Already, the park has attracted attention, with appreciative people stopping by, Klevmoen said.
“People say, ‘we’ve never seen anything like this,’” he said.
But some of the reaction has not been positive.
“We’ve had people calling and complaining,” Flathead County Planning Director B.J. Grieve said. “We’ve had about a dozen phone calls total. They’re concerned with the appearance of these huge signs on the side of the road.”
Grieve said there is a “scenic corridor overlay” that includes some sign restrictions for that area, but it does not apply to on-premises signs.
“It only regulates off-premises signs,” meaning that a person cannot put a billboard advertising a business down the road.
“These are on-premises signs,” Grieve said. “They’re on his property and it’s just him expressing his religious beliefs.”

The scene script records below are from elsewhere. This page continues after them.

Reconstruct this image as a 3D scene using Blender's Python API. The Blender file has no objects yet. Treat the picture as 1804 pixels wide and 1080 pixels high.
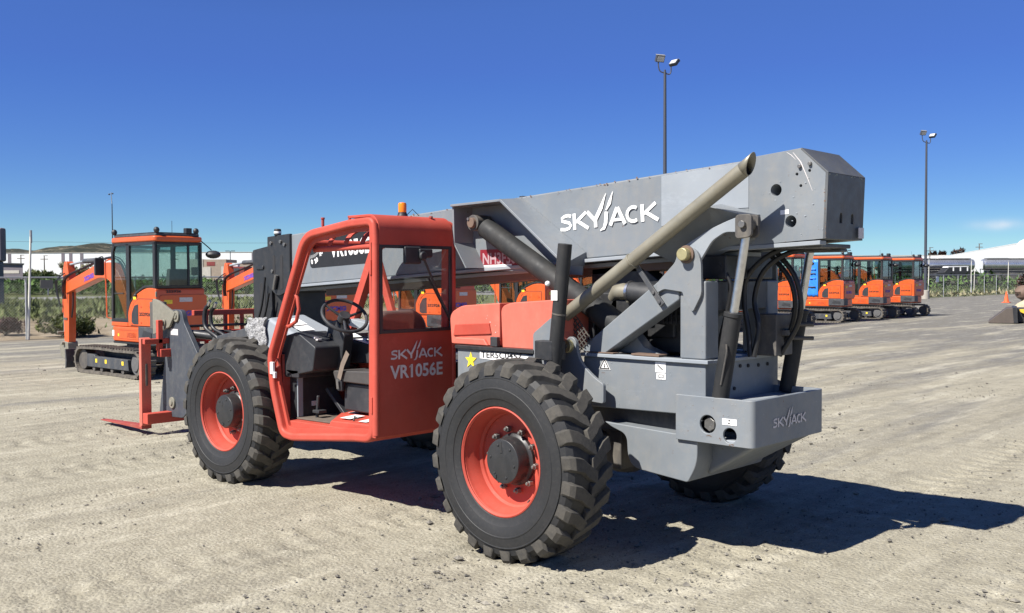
import bpy, bmesh, math, random
import numpy as np
from mathutils import Vector, Matrix
random.seed(7)
R = math.radians
S = bpy.context.scene
COL = S.collection

# ------------------------------------------------------------------ camera, sky, sun, exposure
cd = bpy.data.cameras.new('camera'); cam = bpy.data.objects.new('camera', cd); COL.objects.link(cam)
YAW, PITCH, ROLL = -0.8025, 0.0299, -0.0043
cd.sensor_width = 36.0; cd.lens = 36.0 * 1701.3 / 1804.0; cd.clip_start = 0.1; cd.clip_end = 9000
d = Vector((math.cos(YAW) * math.cos(PITCH), math.sin(YAW) * math.cos(PITCH), -math.sin(PITCH)))
r = d.cross(Vector((0, 0, 1))).normalized(); u = r.cross(d)
r2 = r * math.cos(ROLL) + u * math.sin(ROLL); u2 = -r * math.sin(ROLL) + u * math.cos(ROLL)
mw = Matrix((( r2.x, u2.x, -d.x), (r2.y, u2.y, -d.y), (r2.z, u2.z, -d.z))).to_4x4()
mw.translation = Vector((-4.2204, 5.5422, 1.7655)); cam.matrix_world = mw
S.camera = cam
SUN = Vector((0.16, 0.87, 0.98)).normalized()
SEL = math.asin(SUN.z); SAZ = math.atan2(SUN.x, SUN.y)
w = bpy.data.worlds.new('World'); S.world = w; w.use_nodes = True
nt = w.node_tree; bg = nt.nodes['Background']; bg.inputs[1].default_value = 0.058
sky = nt.nodes.new('ShaderNodeTexSky'); sky.sky_type = 'NISHITA'; sky.sun_disc = False
sky.sun_elevation = SEL; sky.sun_rotation = SAZ; sky.ozone_density = 3.0; sky.air_density = 1.0; sky.dust_density = 0.0; sky.altitude = 2000
# a deeper, more saturated blue than the texture gives (clear dry air, phone camera colours)
sp = nt.nodes.new('ShaderNodeSeparateColor'); cb_ = nt.nodes.new('ShaderNodeCombineColor'); nt.links.new(sky.outputs[0], sp.inputs[0]); 
bc = nt.nodes.new('ShaderNodeMath'); bc.operation = 'POWER'; bc.inputs[1].default_value = .62; mxn = nt.nodes.new('ShaderNodeMath'); mxn.operation = 'MAXIMUM'; nt.links.new(sp.outputs[1], mxn.inputs[0]); nt.links.new(sp.outputs[2], mxn.inputs[1]); nt.links.new(mxn.outputs[0], bc.inputs[0])
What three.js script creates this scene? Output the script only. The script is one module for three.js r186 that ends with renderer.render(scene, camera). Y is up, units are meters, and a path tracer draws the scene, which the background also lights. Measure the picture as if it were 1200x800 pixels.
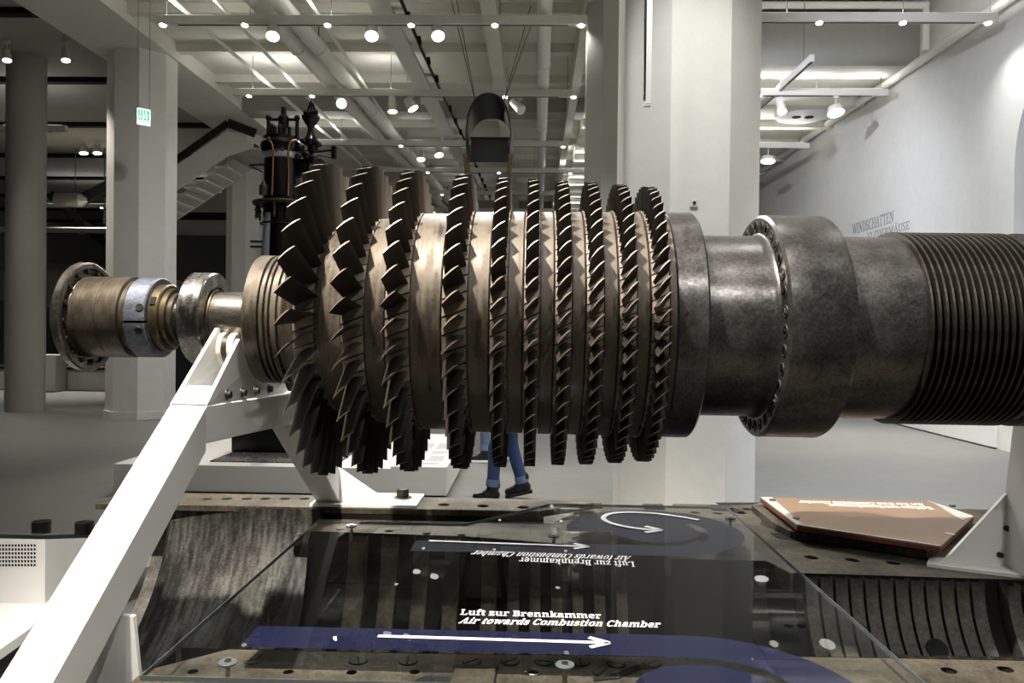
import * as THREE from 'three';
import { mergeGeometries, mergeVertices, toCreasedNormals } from 'three/addons/utils/BufferGeometryUtils.js';
import { RoundedBoxGeometry } from 'three/addons/geometries/RoundedBoxGeometry.js';
import { TextGeometry } from 'three/addons/geometries/TextGeometry.js';
import { FontLoader } from 'three/addons/loaders/FontLoader.js';
import { MarchingCubes } from 'three/addons/objects/MarchingCubes.js';
import { RectAreaLightUniformsLib } from 'three/addons/lights/RectAreaLightUniformsLib.js';

// ------------------------------------------------------------------ camera, exposure, light levels
const scene = new THREE.Scene();
const EYE = 1.62, FOCAL = 890;                       // metres above the floor; focal length in pixels of a 1200 x 800 frame
const camera = new THREE.PerspectiveCamera(2 * Math.atan(400 / FOCAL) * 180 / Math.PI, 1.5, 0.05, 120);
camera.rotation.order = 'YXZ';
camera.position.set(0, EYE, 0);
camera.rotation.set(-0.0101, 0.0270, 0.012);
camera.updateMatrixWorld();
scene.add(camera);
const renderer = new THREE.WebGLRenderer();
renderer.toneMapping = THREE.LinearToneMapping;
renderer.toneMappingExposure = 1.24;
renderer.shadowMap.enabled = true;
RectAreaLightUniformsLib.init();
scene.background = new THREE.Color(0.012, 0.013, 0.014);
const LIGHT = {
  added_uplight: 46,        // added strip on the rails, soft fill bounced off the ceiling
  lens: 7,             // small downlights in the rails
  head: 60,            // track heads
  key: 108,            // heads of the rails above the exhibit
  column: 100,
};
const WARM = 0xfff4e6, COOL = 0xeaf0ff, NEUTRAL = 0xfdfcf8;

// ------------------------------------------------------------------ helpers
const R = (deg) => deg * Math.PI / 180;
const V = (x, y, z) => new THREE.Vector3(x, y, z);
function random(seed) { let a = seed >>> 0; return () => { a |= 0; a = a + 0x6D2B79F5 | 0; let t = Math.imul(a ^ a >>> 15, 1 | a); t = t + Math.imul(t ^ t >>> 7, 61 | t) ^ t; return ((t ^ t >>> 14) >>> 0) / 4294967296; }; }
// survey of the place from the photograph: a sight line met with the plane at a depth, or with a level plane
function sight(px, py) { return V((px - 600) / FOCAL, -(py - 400) / FOCAL, -1).applyQuaternion(camera.quaternion); }
function at(px, py, depth) { const s = sight(px, py); return s.multiplyScalar(depth / -s.z).add(camera.position); }
function onY(px, py, y) { const s = sight(px, py); return s.multiplyScalar((y - EYE) / s.y).add(camera.position); }
function onX(px, py, x) { const s = sight(px, py); return s.multiplyScalar(x / s.x).add(camera.position); }

const used = {};
function numbered(name) { const n = used[name] = (used[name] ?? -1) + 1; return n ? name + '_' + String(n).padStart(3, '0') : name; }
function shade(o) { o.castShadow = o.receiveShadow = true; return o; }
function thing(name, label, category, position = [0, 0, 0], group, turn = 0) {
  const o = new THREE.Group(); o.name = numbered(name); scene.add(o);
  o.position.set(...position); o.rotation.y = turn;
  o.userData = { label, category }; if (group) o.userData.group = group;
  return o;
}
function part(name, geometry, material, parent, label) {
  const g = Array.isArray(geometry) ? mergeGeometries(geometry.map(flat)) : geometry;
  const m = shade(new THREE.Mesh(g, material)); m.name = name; if (label) m.userData.label = label;
  parent.add(m); return m;
}
function structure(name, geometry, material) { const m = part(name, geometry, material, scene); m.userData.kind = 'structure'; return m; }
function flat(g) { const c = g.index ? g.toNonIndexed() : g.clone(); for (const k of Object.keys(c.attributes)) if (!['position', 'normal', 'uv'].includes(k)) c.deleteAttribute(k); if (!c.attributes.uv) c.setAttribute('uv', new THREE.BufferAttribute(new Float32Array(c.attributes.position.count * 2), 2)); c.morphAttributes = {}; return c; }
function uvMetres(g) {                                  // planar uv in metres by dominant normal
  const c = flat(g), p = c.attributes.position, n = c.attributes.normal, u = c.attributes.uv;
  for (let i = 0; i < p.count; i++) {
    const ax = Math.abs(n.getX(i)), ay = Math.abs(n.getY(i)), az = Math.abs(n.getZ(i));
    if (ay >= ax && ay >= az) u.setXY(i, p.getX(i), p.getZ(i)); else if (ax >= az) u.setXY(i, p.getZ(i), p.getY(i)); else u.setXY(i, p.getX(i), p.getY(i));
  }
  return c;
}
function box(x0, x1, y0, y1, z0, z1, r = 0) {
  const g = r ? new RoundedBoxGeometry(x1 - x0, y1 - y0, z1 - z0, 2, r) : new THREE.BoxGeometry(x1 - x0, y1 - y0, z1 - z0);
  g.translate((x0 + x1) / 2, (y0 + y1) / 2, (z0 + z1) / 2); return uvMetres(g);
}
function rod(a, b, r, seg = 10, r2 = r) {
  const d = b.clone().sub(a), g = new THREE.CylinderGeometry(r2, r, d.length(), seg);
  g.applyQuaternion(new THREE.Quaternion().setFromUnitVectors(V(0, 1, 0), d.normalize())); g.translate((a.x + b.x) / 2, (a.y + b.y) / 2, (a.z + b.z) / 2); return g;
}
function bar(a, b, w, h, up = V(0, 1, 0)) {              // box beam from a to b
  const d = b.clone().sub(a), L = d.length(), z = d.normalize(), x = up.clone().cross(z).normalize(), y = z.clone().cross(x);
  const g = new THREE.BoxGeometry(w, h, L); g.applyMatrix4(new THREE.Matrix4().makeBasis(x, y, z)); g.translate((a.x + b.x) / 2, (a.y + b.y) / 2, (a.z + b.z) / 2); return uvMetres(g);
}
function tube(points, r, seg = 24, radial = 8) { return new THREE.TubeGeometry(new THREE.CatmullRomCurve3(points), seg, r, radial); }
function ball(p, r, seg = 12) { return new THREE.SphereGeometry(r, seg, Math.ceil(seg * .7)).translate(p.x, p.y, p.z); }
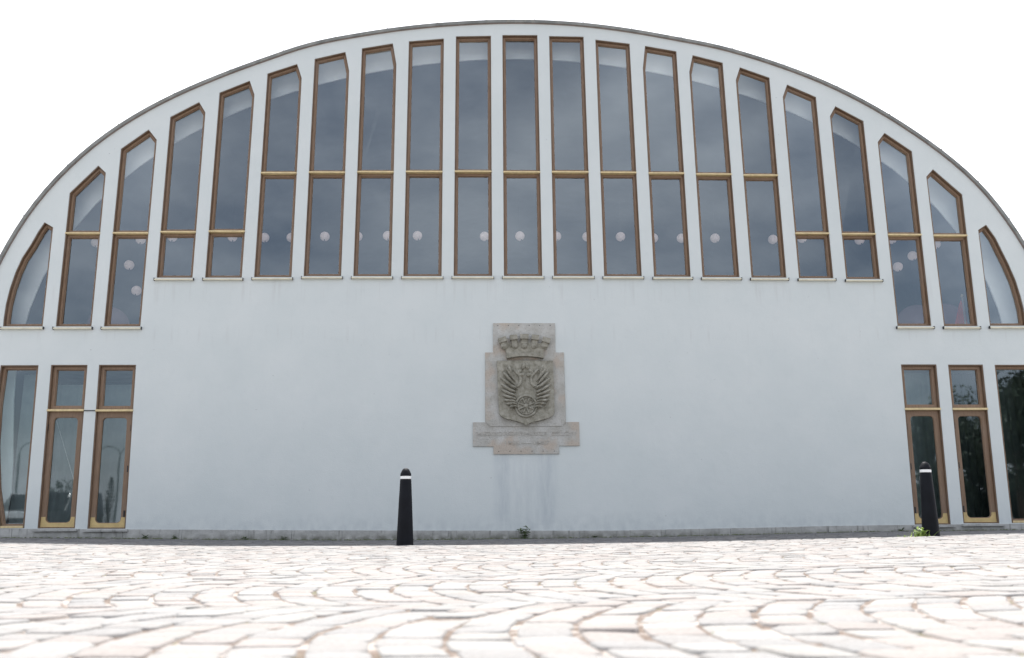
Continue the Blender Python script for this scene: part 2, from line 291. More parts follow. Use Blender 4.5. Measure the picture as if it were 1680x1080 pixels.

The Montana Department of Transportation also has reviewed the signs to determine if they are in compliance with the federal Highway Beautification Act.
“The department has reviewed the signs and those signs are all on-premises signs and they are exempt from the regulations,” said Lori Ryan, a department public information officer.
Klevmoen said he is asserting his First Amendment Rights no differently than the Garden of One Thousand Buddhas in Arlee, which partly inspired him to build the park.
“I’m sure we’ll get naysayers. This is what happened in Texas,” Klevmoen said, referring to a case where the Texas Department of Transportation attempted to force a couple to remove a 6-by-12-foot sign with the Ten Commandments from their private property in Hemphill, Texas. The couple fought back with the help of the Liberty Institute, a legal organization that also has been involved with litigation locally over the Big Mountain Jesus statue.
“We have a First Amendment right to tell people about Jesus,” Klevmoen said.
The park is an extension of a campaign that Klevmoen started after moving to the Flathead Valley in 2005 with his wife Suzy. It has become an organization called God’s Ten, and it is dedicated to inspire and help churches and people display the Ten Commandments, whether it be on signs, banners, vehicle magnets or bumper stickers, all of which the group distributes.
Klevmoen said “tens of thousands” of Ten Commandments displays have been distributed, but more important to him than those numbers are the number of people who have been touched by the lessons of the commandments. The organization has inspired displays in 37 states, vehicle magnets in all 50 states, and it has been extended to 13 different countries.
“We want this to go forward throughout the nation. You can see what’s happening to the country,” Klevmoen said, lamenting his belief that vices have consumed society and God has been displaced from the public square. “Not only are we forgetting him, we are kicking him out of our society.”
God’s Ten is all about reversing that trend.
“The whole point of this project is to get people back on track, and to glorify God,” said fellow organizer Mel Sheeran, who likens the effectiveness of the Ten Commandment displays to advertising — they may not reach everyone but they will reach some people at different times.